SUPPLIED RECORDS:
++++++++
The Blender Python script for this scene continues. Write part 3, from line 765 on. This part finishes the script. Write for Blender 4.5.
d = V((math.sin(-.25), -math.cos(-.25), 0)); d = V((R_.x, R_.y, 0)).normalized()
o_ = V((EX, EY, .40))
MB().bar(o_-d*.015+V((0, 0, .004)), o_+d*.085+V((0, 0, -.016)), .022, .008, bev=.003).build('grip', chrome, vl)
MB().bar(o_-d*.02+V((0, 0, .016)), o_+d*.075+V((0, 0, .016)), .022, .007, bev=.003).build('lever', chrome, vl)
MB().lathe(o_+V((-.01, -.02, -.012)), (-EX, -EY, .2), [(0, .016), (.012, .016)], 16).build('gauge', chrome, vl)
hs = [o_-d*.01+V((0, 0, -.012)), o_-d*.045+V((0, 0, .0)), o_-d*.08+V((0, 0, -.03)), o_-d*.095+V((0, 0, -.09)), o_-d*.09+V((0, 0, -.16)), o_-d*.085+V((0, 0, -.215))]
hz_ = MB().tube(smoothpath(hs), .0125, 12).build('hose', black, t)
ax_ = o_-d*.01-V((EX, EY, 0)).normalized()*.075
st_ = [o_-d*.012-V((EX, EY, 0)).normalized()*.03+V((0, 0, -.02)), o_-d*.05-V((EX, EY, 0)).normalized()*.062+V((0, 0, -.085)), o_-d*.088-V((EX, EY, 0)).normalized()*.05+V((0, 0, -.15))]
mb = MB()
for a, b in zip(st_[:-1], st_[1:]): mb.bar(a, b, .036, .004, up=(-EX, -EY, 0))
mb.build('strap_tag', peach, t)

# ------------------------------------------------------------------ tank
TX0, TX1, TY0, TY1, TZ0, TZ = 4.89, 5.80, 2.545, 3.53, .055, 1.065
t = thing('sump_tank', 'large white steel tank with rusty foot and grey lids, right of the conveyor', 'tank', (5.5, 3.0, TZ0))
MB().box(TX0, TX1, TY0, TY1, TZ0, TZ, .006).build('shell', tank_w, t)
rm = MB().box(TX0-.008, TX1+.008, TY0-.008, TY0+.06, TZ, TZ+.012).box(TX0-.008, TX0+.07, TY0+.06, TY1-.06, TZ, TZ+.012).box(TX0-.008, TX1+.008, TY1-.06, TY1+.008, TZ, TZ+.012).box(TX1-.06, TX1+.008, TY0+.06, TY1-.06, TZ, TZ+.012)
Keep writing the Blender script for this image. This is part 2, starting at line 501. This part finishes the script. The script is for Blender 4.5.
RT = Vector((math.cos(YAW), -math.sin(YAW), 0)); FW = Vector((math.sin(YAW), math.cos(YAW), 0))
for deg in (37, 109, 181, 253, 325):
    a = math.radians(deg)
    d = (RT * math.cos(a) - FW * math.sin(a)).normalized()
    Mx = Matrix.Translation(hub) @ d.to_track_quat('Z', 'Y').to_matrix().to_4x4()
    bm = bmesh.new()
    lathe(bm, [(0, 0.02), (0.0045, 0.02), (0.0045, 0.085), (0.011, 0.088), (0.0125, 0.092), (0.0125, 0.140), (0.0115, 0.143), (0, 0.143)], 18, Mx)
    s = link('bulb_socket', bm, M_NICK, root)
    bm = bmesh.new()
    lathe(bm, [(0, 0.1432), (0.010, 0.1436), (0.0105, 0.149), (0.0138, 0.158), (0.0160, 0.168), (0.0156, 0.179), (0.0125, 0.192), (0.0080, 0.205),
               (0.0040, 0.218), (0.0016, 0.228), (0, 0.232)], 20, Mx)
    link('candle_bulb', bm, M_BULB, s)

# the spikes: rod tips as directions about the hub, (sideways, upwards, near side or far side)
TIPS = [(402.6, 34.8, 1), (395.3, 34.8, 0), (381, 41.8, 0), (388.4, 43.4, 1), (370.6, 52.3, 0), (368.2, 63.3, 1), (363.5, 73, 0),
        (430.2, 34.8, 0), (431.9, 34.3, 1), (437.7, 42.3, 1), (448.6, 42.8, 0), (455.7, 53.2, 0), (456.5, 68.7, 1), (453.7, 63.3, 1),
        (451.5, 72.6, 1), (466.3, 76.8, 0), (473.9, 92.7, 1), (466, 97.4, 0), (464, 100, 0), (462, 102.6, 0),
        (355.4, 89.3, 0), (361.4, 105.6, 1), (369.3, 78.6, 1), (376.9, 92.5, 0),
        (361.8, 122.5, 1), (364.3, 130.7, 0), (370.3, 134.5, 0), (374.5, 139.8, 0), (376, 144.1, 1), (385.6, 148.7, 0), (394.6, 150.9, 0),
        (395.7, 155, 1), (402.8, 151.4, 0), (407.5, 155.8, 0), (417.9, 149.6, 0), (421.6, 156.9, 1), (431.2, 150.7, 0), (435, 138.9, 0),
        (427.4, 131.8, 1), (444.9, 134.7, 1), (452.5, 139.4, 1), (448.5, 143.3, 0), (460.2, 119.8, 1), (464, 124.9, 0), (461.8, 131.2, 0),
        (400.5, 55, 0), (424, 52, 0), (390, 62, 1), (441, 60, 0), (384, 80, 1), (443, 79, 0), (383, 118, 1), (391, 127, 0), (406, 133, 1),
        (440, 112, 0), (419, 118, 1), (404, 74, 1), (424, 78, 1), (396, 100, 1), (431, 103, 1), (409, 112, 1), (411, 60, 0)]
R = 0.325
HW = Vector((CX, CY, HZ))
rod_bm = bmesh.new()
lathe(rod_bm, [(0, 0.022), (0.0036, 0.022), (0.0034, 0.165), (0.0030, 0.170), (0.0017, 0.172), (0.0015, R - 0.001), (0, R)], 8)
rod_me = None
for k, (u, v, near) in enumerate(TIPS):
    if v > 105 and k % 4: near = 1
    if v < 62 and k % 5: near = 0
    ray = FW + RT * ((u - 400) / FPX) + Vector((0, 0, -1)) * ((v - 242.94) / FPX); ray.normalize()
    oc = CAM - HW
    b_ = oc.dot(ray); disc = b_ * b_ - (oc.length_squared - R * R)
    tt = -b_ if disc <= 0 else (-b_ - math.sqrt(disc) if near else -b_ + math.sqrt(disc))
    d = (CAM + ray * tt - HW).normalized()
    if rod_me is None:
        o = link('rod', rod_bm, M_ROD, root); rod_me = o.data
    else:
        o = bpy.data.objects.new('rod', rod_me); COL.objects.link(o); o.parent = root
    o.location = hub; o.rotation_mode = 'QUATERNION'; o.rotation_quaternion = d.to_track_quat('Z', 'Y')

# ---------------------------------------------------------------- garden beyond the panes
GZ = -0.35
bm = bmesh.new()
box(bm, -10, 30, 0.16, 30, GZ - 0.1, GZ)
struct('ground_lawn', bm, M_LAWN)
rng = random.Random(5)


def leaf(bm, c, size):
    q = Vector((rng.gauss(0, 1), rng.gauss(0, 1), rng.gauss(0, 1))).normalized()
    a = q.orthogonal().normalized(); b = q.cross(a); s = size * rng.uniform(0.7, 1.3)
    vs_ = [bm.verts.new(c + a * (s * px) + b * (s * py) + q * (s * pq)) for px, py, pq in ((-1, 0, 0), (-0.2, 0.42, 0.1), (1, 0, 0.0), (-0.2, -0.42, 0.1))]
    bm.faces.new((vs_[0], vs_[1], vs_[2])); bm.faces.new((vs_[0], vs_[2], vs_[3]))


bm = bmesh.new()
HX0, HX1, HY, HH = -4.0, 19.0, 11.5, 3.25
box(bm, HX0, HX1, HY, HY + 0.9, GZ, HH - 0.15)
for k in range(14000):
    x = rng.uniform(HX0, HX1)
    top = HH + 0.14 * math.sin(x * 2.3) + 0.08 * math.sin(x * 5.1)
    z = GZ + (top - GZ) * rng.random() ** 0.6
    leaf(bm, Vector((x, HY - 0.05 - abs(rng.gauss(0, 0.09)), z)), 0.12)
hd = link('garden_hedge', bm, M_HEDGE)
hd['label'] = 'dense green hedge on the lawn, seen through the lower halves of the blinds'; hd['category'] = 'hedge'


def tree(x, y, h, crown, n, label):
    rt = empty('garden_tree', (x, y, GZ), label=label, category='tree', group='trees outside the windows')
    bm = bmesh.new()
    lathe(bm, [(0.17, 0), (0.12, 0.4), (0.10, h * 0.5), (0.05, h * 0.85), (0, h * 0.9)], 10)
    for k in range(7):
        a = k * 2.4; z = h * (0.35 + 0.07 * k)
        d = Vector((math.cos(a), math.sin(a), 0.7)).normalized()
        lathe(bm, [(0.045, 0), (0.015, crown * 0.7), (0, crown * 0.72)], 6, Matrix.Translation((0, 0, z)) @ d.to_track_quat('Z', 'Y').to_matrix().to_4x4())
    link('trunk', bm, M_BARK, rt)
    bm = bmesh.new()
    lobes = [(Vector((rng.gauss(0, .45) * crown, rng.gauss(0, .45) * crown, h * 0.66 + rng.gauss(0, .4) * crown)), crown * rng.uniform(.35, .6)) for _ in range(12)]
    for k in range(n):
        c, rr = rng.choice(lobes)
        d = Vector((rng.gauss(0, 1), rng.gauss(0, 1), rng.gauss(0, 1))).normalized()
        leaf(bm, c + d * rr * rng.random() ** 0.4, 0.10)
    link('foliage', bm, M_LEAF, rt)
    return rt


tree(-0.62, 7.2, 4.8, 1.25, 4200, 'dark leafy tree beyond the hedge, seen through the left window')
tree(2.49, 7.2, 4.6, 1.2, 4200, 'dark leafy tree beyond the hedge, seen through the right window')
++++++++
TASK DIRECTIONS: Write the lines again exactly, beginning at the line that has "Keep writing the" and stopping after the line that has "link('candle_bulb', bm, M_BULB, s)"; include no other lines.

FULL SOLUTION:
Keep writing the Blender script for this image. This is part 2, starting at line 501. This part finishes the script. The script is for Blender 4.5.
RT = Vector((math.cos(YAW), -math.sin(YAW), 0)); FW = Vector((math.sin(YAW), math.cos(YAW), 0))
for deg in (37, 109, 181, 253, 325):
    a = math.radians(deg)
    d = (RT * math.cos(a) - FW * math.sin(a)).normalized()
    Mx = Matrix.Translation(hub) @ d.to_track_quat('Z', 'Y').to_matrix().to_4x4()
    bm = bmesh.new()
    lathe(bm, [(0, 0.02), (0.0045, 0.02), (0.0045, 0.085), (0.011, 0.088), (0.0125, 0.092), (0.0125, 0.140), (0.0115, 0.143), (0, 0.143)], 18, Mx)
    s = link('bulb_socket', bm, M_NICK, root)
    bm = bmesh.new()
    lathe(bm, [(0, 0.1432), (0.010, 0.1436), (0.0105, 0.149), (0.0138, 0.158), (0.0160, 0.168), (0.0156, 0.179), (0.0125, 0.192), (0.0080, 0.205),
               (0.0040, 0.218), (0.0016, 0.228), (0, 0.232)], 20, Mx)
    link('candle_bulb', bm, M_BULB, s)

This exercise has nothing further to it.